Hybrid | Calder Lounge (Uris Hall)
The Critical Chinese Humanities Colloquium
Department of East Asian Languages and Cultures; The Society of Fellows and Heyman Center for the Humanities; Institute for Comparative Literature and Society
Sui Emperor Yang is a notorious “bad last ruler” in Chinese history. His Grand Canal project, his
establishment of multiple capitals, and his frequent tours throughout the realm are traditionally
regarded as acts of extravagance and self-indulgence. This talk, which is part of my forthcoming
book Writing Empire and Self: Poetic and Cultural Transformation in Early Medieval China,
argues that imperial mobility was an effective strategy for creating a cohesive polity out of the
multipolar world of the late Northern and Southern Dynasties, and that its discontinuation in fact
contributed to Sui’s downfall.

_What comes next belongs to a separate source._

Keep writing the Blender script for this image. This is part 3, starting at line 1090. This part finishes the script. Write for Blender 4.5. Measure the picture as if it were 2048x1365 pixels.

Examining how the Sui rulers’ strenuous efforts at establishing a
coherent polity through building a national transportation and communication network are belied
by the failure of peripatetic rulership and by a pervasive sense of blockage and displacement
voiced by Sui courtiers in their private poems, this talk shows that poetic articulation of
fragmentation directly contradicts the state’s construction of infrastructural coherence. The split
between private and public created a space for the discourse of a private self that could not be co-
opted into the imperial system by the state.
Speaker
Xiaofei Tian is Ford Foundation Professor of East Asian Studies at Harvard. Born in the city of
Harbin in 1971, she graduated from Peking University in 1989 and obtained PhD in Comparative
Literature at Harvard University in 1998. After teaching at Colgate University and Cornell
University, she joined Harvard EALC in 2000. While her main teaching and research area is
Chinese literature and cultural history of the Middle Period (first through thirteenth century CE),
she has also taught and published on late imperial and modern literature and culture. Her interest
in poetry and poetics, the mediality of literature, court culture, and Chinese literature’s complex
negotiations with Buddhism has been driving much of her work. Her book Tao Yuanming and
Manuscript Culture (a Choice Outstanding Academic Title 2006) examines how scribes, editors,
readers, and commentators participated in constructing the image of the iconic poet. Another
book, Beacon Fire and Shooting Star: The Literary Culture of the Liang (502–557),
contextualizes the splendid court literature of a much maligned period in Chinese history and
proposes the emergence of a new poetics informed by the Buddhist view of the phenomenal
world. Her book in Chinese on the great sixteenth-century novel The Plum in the Golden Vase (
秋水堂論金瓶梅) , reprinted many times since its first publication, explores the Buddhist vision
embodied in the narrative of the novel’s Chongzhen recension, and argues for an awareness of
the cultural politics and ideological choices embedded in modern scholarship.